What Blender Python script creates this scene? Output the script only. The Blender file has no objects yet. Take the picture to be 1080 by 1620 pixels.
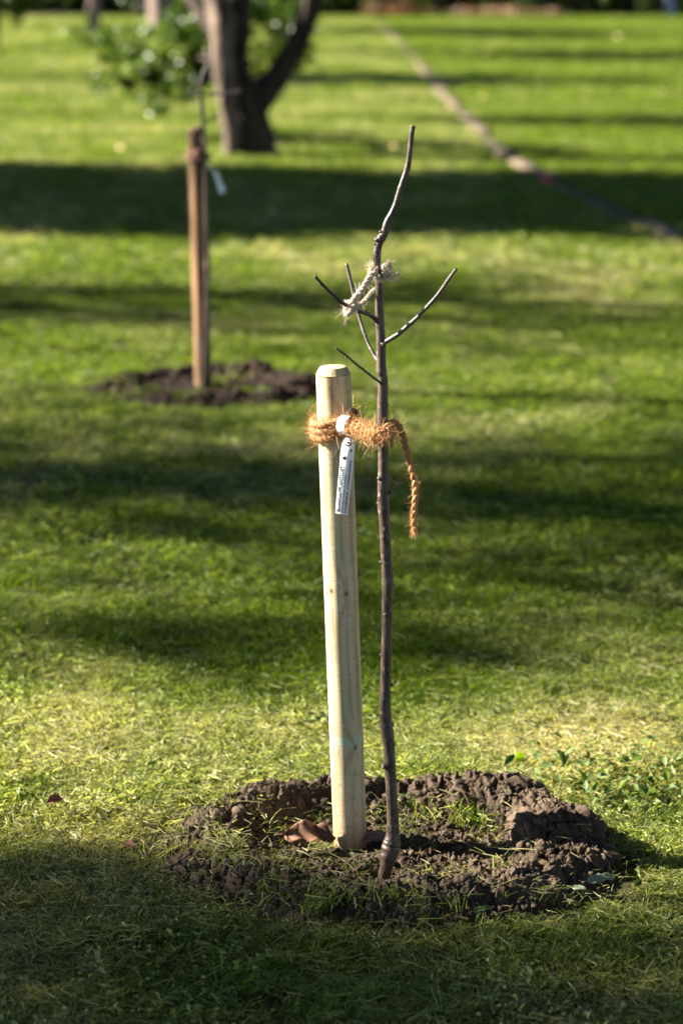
import bpy, math, random
import numpy as np
from mathutils import Vector
R = math.radians
random.seed(7); rng = np.random.default_rng(7)
SC = bpy.context.scene; COL = SC.collection

# ------------------------------------------------------------------ camera, sky, sun, exposure
F = 3825.0; PITCH = R(13.35); CAMZ = 1.74
cam = bpy.data.cameras.new('camera'); co = bpy.data.objects.new('camera', cam); COL.objects.link(co)
co.location = (0, 0, CAMZ); co.rotation_euler = (math.pi/2 - PITCH, 0, 0)
cam.sensor_fit = 'VERTICAL'; cam.sensor_height = 36; cam.lens = 85
cam.clip_start = .1; cam.clip_end = 600
cam.dof.use_dof = True; cam.dof.focus_distance = 4.56; cam.dof.aperture_fstop = 2.8; cam.dof.aperture_blades = 9
SC.camera = co
SUN_EL = R(27); SUN_BACK = R(12)
w = bpy.data.worlds.new('World'); SC.world = w; w.use_nodes = True
wn = w.node_tree.nodes; wn.clear()
sky = wn.new('ShaderNodeTexSky'); sky.sky_type = 'NISHITA'; sky.sun_disc = False
sky.air_density = .45; sky.dust_density = .1; sky.sun_elevation = SUN_EL; sky.sun_rotation = R(-90) + SUN_BACK
bg = wn.new('ShaderNodeBackground'); bg.inputs[1].default_value = .05
wo = wn.new('ShaderNodeOutputWorld')
w.node_tree.links.new(sky.outputs[0], bg.inputs[0]); w.node_tree.links.new(bg.outputs[0], wo.inputs[0])
LV = Vector((-math.cos(SUN_EL)*math.cos(SUN_BACK), math.cos(SUN_EL)*math.sin(SUN_BACK), math.sin(SUN_EL)))
sl = bpy.data.lights.new('sun', 'SUN'); sl.energy = 5.0; sl.angle = R(.53); sl.color = (1, .93, .80)
so = bpy.data.objects.new('sun', sl); COL.objects.link(so)
so.rotation_euler = LV.to_track_quat('Z', 'Y').to_euler(); so.location = (-6, 6, 8)
SC.view_settings.view_transform = 'Standard'; SC.view_settings.look = 'None'
SC.view_settings.gamma = 1; SC.view_settings.exposure = 2.56
SC.render.engine = 'CYCLES'
SC.cycles.max_bounces = 6; SC.cycles.transparent_max_bounces = 4
SC.cycles.diffuse_bounces = 3; SC.cycles.glossy_bounces = 2; SC.cycles.transmission_bounces = 3
SC.cycles.sample_clamp_indirect = 4

# ------------------------------------------------------------------ helpers
def at(px, py, Y):
    """pixel of the photograph -> point of the place at distance Y"""
    a, b = (px-540)/F, (810-py)/F
    dy = math.cos(PITCH) + b*math.sin(PITCH); dz = -math.sin(PITCH) + b*math.cos(PITCH)
    return np.array([a*Y/dy, Y, CAMZ + dz*Y/dy])
def gnd(px, py, z=0.):
    b = (810-py)/F
    dy = math.cos(PITCH) + b*math.sin(PITCH); dz = -math.sin(PITCH) + b*math.cos(PITCH)
    return at(px, py, (z-CAMZ)/dz*dy)
def h2(ix, iy, s=0):
    n = (ix.astype(np.int64)*374761393 + iy.astype(np.int64)*668265263 + s*1442695041) & 0x7fffffff
    n = ((n ^ (n >> 13))*1274126177) & 0x7fffffff
    n = ((n ^ (n >> 15))*2246822519) & 0x7fffffff
    return ((n ^ (n >> 16)) & 0xffffff)/float(0xffffff)
def vn(x, y, s=0):
    x = np.asarray(x, float); y = np.asarray(y, float)
    ix = np.floor(x); iy = np.floor(y); fx = x-ix; fy = y-iy
    fx = fx*fx*(3-2*fx); fy = fy*fy*(3-2*fy)
    a = h2(ix, iy, s); b = h2(ix+1, iy, s); c = h2(ix, iy+1, s); d = h2(ix+1, iy+1, s)
    return (a*(1-fx)+b*fx)*(1-fy) + (c*(1-fx)+d*fx)*fy
def fbm(x, y, s=0, o=4):
    t = 0.; a = .5; n = 0.
    for i in range(o):
        t = t + a*vn(x*2**i+i*17.3, y*2**i+i*9.1, s+i); n += a; a *= .5
    return t/n
def worley(x, y, s=0):
    ix = np.floor(x); iy = np.floor(y); best = np.full(np.shape(x), 9.); sec = best.copy(); idv = np.zeros(np.shape(x))
    for dx in (-1, 0, 1):
        for dy in (-1, 0, 1):
            cx = ix+dx; cy = iy+dy
            d = np.hypot(cx+.1+.8*h2(cx, cy, s)-x, cy+.1+.8*h2(cx, cy, s+5)-y)
            m = d < best
            sec = np.where(m, best, np.minimum(sec, d)); idv = np.where(m, h2(cx, cy, s+9), idv); best = np.where(m, d, best)
    return best, sec, idv
def sstep(a, b, x):
    t = np.clip((x-a)/(b-a), 0, 1); return t*t*(3-2*t)

def mesh(name, V, Fc, mat, parent=None, smooth=True, tint=None, col=None):
    me = bpy.data.meshes.new(name)
    V = np.asarray(V, dtype=np.float32)
    if isinstance(Fc, np.ndarray):
        n, k = Fc.shape
        me.vertices.add(len(V)); me.vertices.foreach_set('co', V.ravel())
        me.loops.add(n*k); me.loops.foreach_set('vertex_index', Fc.astype(np.int32).ravel())
        me.polygons.add(n); me.polygons.foreach_set('loop_start', np.arange(0, n*k, k, dtype=np.int32))
        me.update(calc_edges=True)
    else:
        me.from_pydata([tuple(map(float, v)) for v in V], [], [tuple(int(i) for i in f) for f in Fc])
    if smooth: me.polygons.foreach_set('use_smooth', np.ones(len(me.polygons), dtype=bool))
    if tint is not None:
        a = me.attributes.new('tint', 'FLOAT', 'POINT'); a.data.foreach_set('value', np.asarray(tint, dtype=np.float32))
    if col is not None:
        a = me.attributes.new('paint', 'FLOAT_COLOR', 'POINT')
        c = np.ones((len(V), 4), dtype=np.float32); c[:, :3] = col; a.data.foreach_set('color', c.ravel())
    me.materials.append(mat); me.update()
    o = bpy.data.objects.new(name, me); COL.objects.link(o)
    if parent is not None: o.parent = parent
    return o
def tag(o, label=None, cat=None, group=None, kind=None):
    if label: o['label'] = label
    if cat: o['category'] = cat
    if group: o['group'] = group
    if kind: o['kind'] = kind
    return o
def thing(name, label, cat, loc=(0, 0, 0), group=None):
    o = bpy.data.objects.new(name, None); o.empty_display_size = .05; COL.objects.link(o)
    o.location = tuple(map(float, loc)); return tag(o, label, cat, group)
def local(root, V):
    return np.asarray(V) - np.array(root.location)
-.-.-
### JOB
Omitting all pictures, restate exactly the lines of the material from its start through the line that contains "SC = bpy.context.scene; COL = SC.collection".

### CORRECT OUTPUT
What Blender Python script creates this scene? Output the script only. The Blender file has no objects yet. Take the picture to be 1080 by 1620 pixels.
import bpy, math, random
import numpy as np
from mathutils import Vector
R = math.radians
random.seed(7); rng = np.random.default_rng(7)
SC = bpy.context.scene; COL = SC.collection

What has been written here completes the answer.